Stored data =>
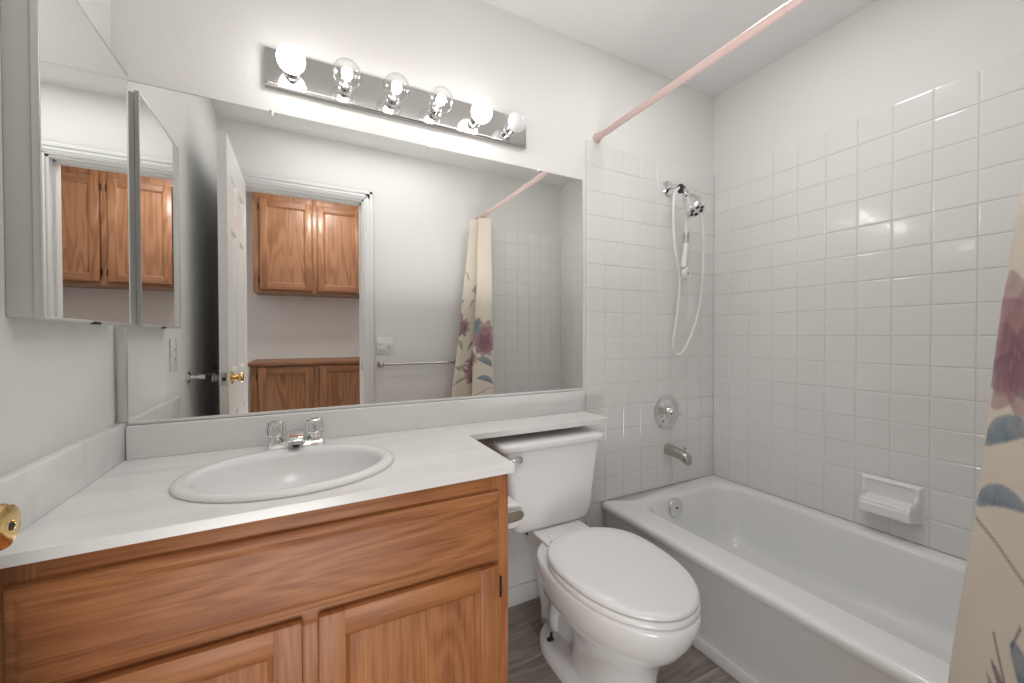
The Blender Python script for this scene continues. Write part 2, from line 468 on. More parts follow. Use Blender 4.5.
def dpt(x, y, z): return dm @ Vector((x, y, z))
def ddir(x, y, z): return dm.to_3x3() @ Vector((x, y, z))
KX, KZ = DW - .070, .893
for side in (-1, 1):
    o = dpt(KX, -DT if side < 0 else 0, KZ); d = ddir(0, side, 0)
    L = .047 if side < 0 else .038
    b = B().lathe([(.031, 0), (.032, .003), (.026, .007), (.012, .010), (.0105, L * .42), (.016, L * .55), (.0215, L * .72), (.0232, L * .86), (.021, L * .97), (.014, L * 1.03), (.0055, L * 1.03), (.005, L)], o, d, 36)
    k = obj('door_knob', b, BRASS if side < 0 else CHROME, dr)
    if side < 0: k['label'] = 'round brass door knob on the room side'
    obj('privacy_hole', B().cyl(o + d * (L * 1.0), o + d * (L * 1.032), .0042, n=12), BLACK, k)
b = B().box(DW - .0004, DW + .0012, -DT + .006, -.006, KZ - .028, KZ + .028, .0004)
bmesh.ops.transform(b.bm, matrix=dm, verts=b.bm.verts); lp = obj('latch_plate', b, NICKEL, dr)
b = B().box(DW + .001, DW + .006, -DT / 2 - .007, -DT / 2 + .007, KZ - .008, KZ + .008, .0015)
bmesh.ops.transform(b.bm, matrix=dm, verts=b.bm.verts); obj('latch_bolt', b, BRONZE, lp)
for hz in (.2, .98, 1.76):
    obj('hinge', B().cyl(dpt(-.001, .002, hz - .04), dpt(-.001, .002, hz + .04), .005, n=12), BRASS, dr)

# ================================================================== oak panel door builder (vanity and linen cupboards)
def panel_door(parent, x0, x1, z0, z1, y, s, mx, mz, fw=.052, hinge_x=None, hz=(), name='door', th=.018):
    """front face at y + s*th; s = -1 faces the camera side, +1 faces the mirror"""
    yf = y + s * th
    def yb(a, c): return (min(a, c), max(a, c))
    d = bpy.data.objects.new(name, None); COL.objects.link(d); d.empty_display_size = .05
    WLOC[d.name] = Vector(((x0 + x1) / 2, y, z0)); d.parent = parent; d.location = WLOC[d.name] - WLOC[parent.name]
    for a, c in ((x0, x0 + fw), (x1 - fw, x1)): obj('stile', B().box(a, c, *yb(y, yf), z0, z1, .0035, 2), mz, d)
    for zz in ((z0, z0 + fw), (z1 - fw, z1)):
        obj('rail', B().box(x0 + fw - .004, x1 - fw + .004, *yb(y, yf - s * .0004), zz[0], zz[1], .0035, 2), mx, d)
    r = []
    for ins, dep in ((0, .003), (.009, .010), (.010, .0105)):
        r.append([(x0 + fw + ins, y + s * (th - dep), z0 + fw + ins), (x1 - fw - ins, y + s * (th - dep), z0 + fw + ins), (x1 - fw - ins, y + s * (th - dep), z1 - fw - ins), (x0 + fw + ins, y + s * (th - dep), z1 - fw - ins)])
    obj('panel', B().loft(r, cap0=False), mz, d, ang=25)
    for h in hz:
        q = B().cyl((hinge_x, y + s * th * .5, h - .024), (hinge_x, y + s * th * .5, h + .024), .0045, n=10)
        q.box(hinge_x - .006, hinge_x + .006, *yb(y, y + s * .003), h - .022, h + .022)
        obj('hinge', q, BRONZE, d)
    return d

# ================================================================== vanity cabinet
VX1, VY, VZ = .898, -.52, .7415
va = thing('vanity_cabinet', 'oak bathroom vanity cabinet with two panel doors under white countertop', 'cabinet', (.449, -.26, 0))
obj('side_panel', B().box(VX1 - .016, VX1, VY + .019, -.014, 0, VZ), OAKZ, va)
obj('side_panel', B().box(XL + .002, .014, VY + .019, -.014, 0, VZ), OAKZ, va)
obj('back_panel', B().box(.014, VX1 - .016, -.02, -.014, .09, VZ), OAKZ, va)
obj('cabinet_floor', B().box(.014, VX1 - .016, VY + .02, -.02, .09, .105), OAKX, va)
for x0, x1, z0, z1 in ((XL + .002, .052, .0, VZ), (VX1 - .046, VX1, .0, VZ), (.417, .467, .13, .50)): obj('frame_stile', B().box(x0, x1, VY, VY + .019, z0, z1, .001), OAKZ, va)
for z0, z1 in ((.09, .132), (.498, .552), (.672, VZ)): obj('frame_rail', B().box(.052, VX1 - .046, VY + .0003, VY + .018, z0, z1, .001), OAKX, va)
obj('toe_kick', B().box(.03, VX1 - .03, VY + .06, VY + .072, 0, .095), OAKX, va)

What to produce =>
Skip the pictures, please, and transcribe only the lines from the beginning of the material through the one that contains "obj('hinge', B().cyl(dpt(-.001, .002, hz".

Problem solution =>
The Blender Python script for this scene continues. Write part 2, from line 468 on. More parts follow. Use Blender 4.5.
def dpt(x, y, z): return dm @ Vector((x, y, z))
def ddir(x, y, z): return dm.to_3x3() @ Vector((x, y, z))
KX, KZ = DW - .070, .893
for side in (-1, 1):
    o = dpt(KX, -DT if side < 0 else 0, KZ); d = ddir(0, side, 0)
    L = .047 if side < 0 else .038
    b = B().lathe([(.031, 0), (.032, .003), (.026, .007), (.012, .010), (.0105, L * .42), (.016, L * .55), (.0215, L * .72), (.0232, L * .86), (.021, L * .97), (.014, L * 1.03), (.0055, L * 1.03), (.005, L)], o, d, 36)
    k = obj('door_knob', b, BRASS if side < 0 else CHROME, dr)
    if side < 0: k['label'] = 'round brass door knob on the room side'
    obj('privacy_hole', B().cyl(o + d * (L * 1.0), o + d * (L * 1.032), .0042, n=12), BLACK, k)
b = B().box(DW - .0004, DW + .0012, -DT + .006, -.006, KZ - .028, KZ + .028, .0004)
bmesh.ops.transform(b.bm, matrix=dm, verts=b.bm.verts); lp = obj('latch_plate', b, NICKEL, dr)
b = B().box(DW + .001, DW + .006, -DT / 2 - .007, -DT / 2 + .007, KZ - .008, KZ + .008, .0015)
bmesh.ops.transform(b.bm, matrix=dm, verts=b.bm.verts); obj('latch_bolt', b, BRONZE, lp)
for hz in (.2, .98, 1.76):
    obj('hinge', B().cyl(dpt(-.001, .002, hz - .04), dpt(-.001, .002, hz + .04), .005, n=12), BRASS, dr)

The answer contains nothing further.